Answer
$\frac{\partial w}{\partial s}=4s,$ $\frac{\partial w}{\partial t}=4t$
For given values $s=1$ and $t=0$ is:
$\frac{\partial w}{\partial s}=4$ and $\frac{\partial w}{\partial t}=0.$
Work Step by Step
We will find both partial derivatives using the Chain Rule.

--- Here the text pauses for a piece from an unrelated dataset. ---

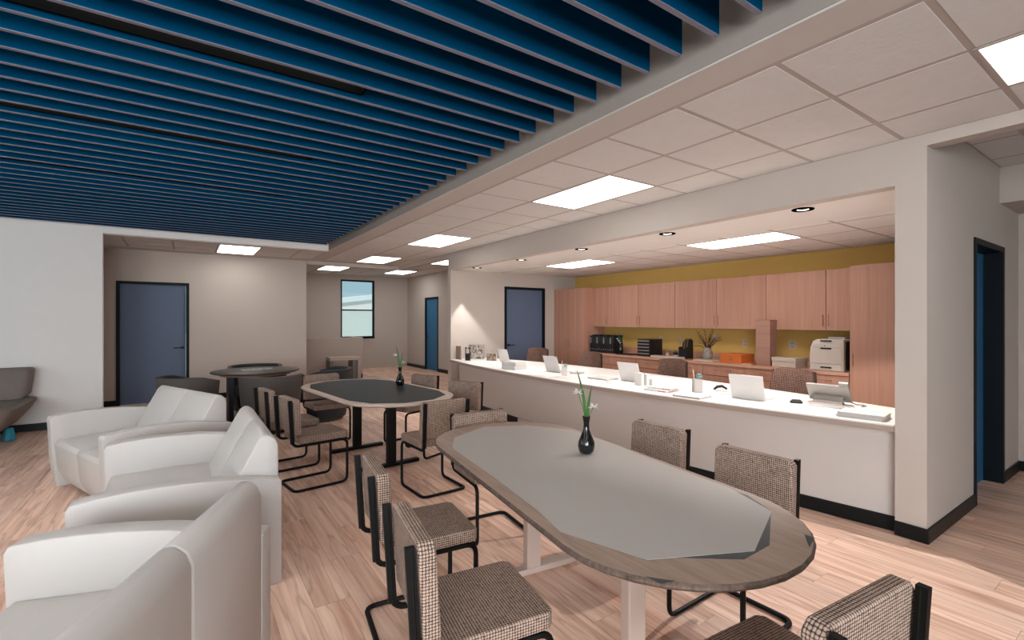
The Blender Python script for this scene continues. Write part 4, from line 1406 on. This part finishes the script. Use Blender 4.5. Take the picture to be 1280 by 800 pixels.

The partial derivative with respect to $s$ is:
$$\frac{\partial w}{\partial s}=\frac{\partial w}{\partial x}\frac{\partial x}{\partial s}+\frac{\partial w}{\partial y}\frac{\partial y}{\partial s}=\frac{\partial}{\partial x}(x^2+y^2)\frac{\partial}{\partial s}(s+t)+\frac{\partial }{\partial y}(x^2+y^2)\frac{\partial}{\partial s}(s-t)=
2x\cdot1+2y\cdot1=2(x+y)$$
Expressing this in terms of $s$ and $t$ we get:
$$\frac{\partial w}{\partial s}=2(x+y)=2(s+t+s-t)=4s$$
The partial derivative with respect to $t$ is:
$$\frac{\partial w}{\partial t}=\frac{\partial w}{\partial x}\frac{\partial x}{\partial t}+\frac{\partial w}{\partial y}\frac{\partial y}{\partial t}=\frac{\partial}{\partial x}(x^2+y^2)\frac{\partial}{\partial t}(s+t)+\frac{\partial}{\partial y}(x^2+y^2)\frac{\partial}{\partial t}(s-t)=2x\cdot1+2y\cdot(-1)=2(x-y)$$
Expressing this in terms of $s$ and $t$ we get:
$$\frac{\partial w}{\partial t}=2(x-y)=2(s+t-s+t)=4t$$
Now we will evaluate these partial derivatives at the given values $s=1$ and $t=0$:
$$\frac{\partial w}{\partial s}=4s=4\cdot1=4$$
$$\frac{\partial w}{\partial t}=4t=4\cdot0=0$$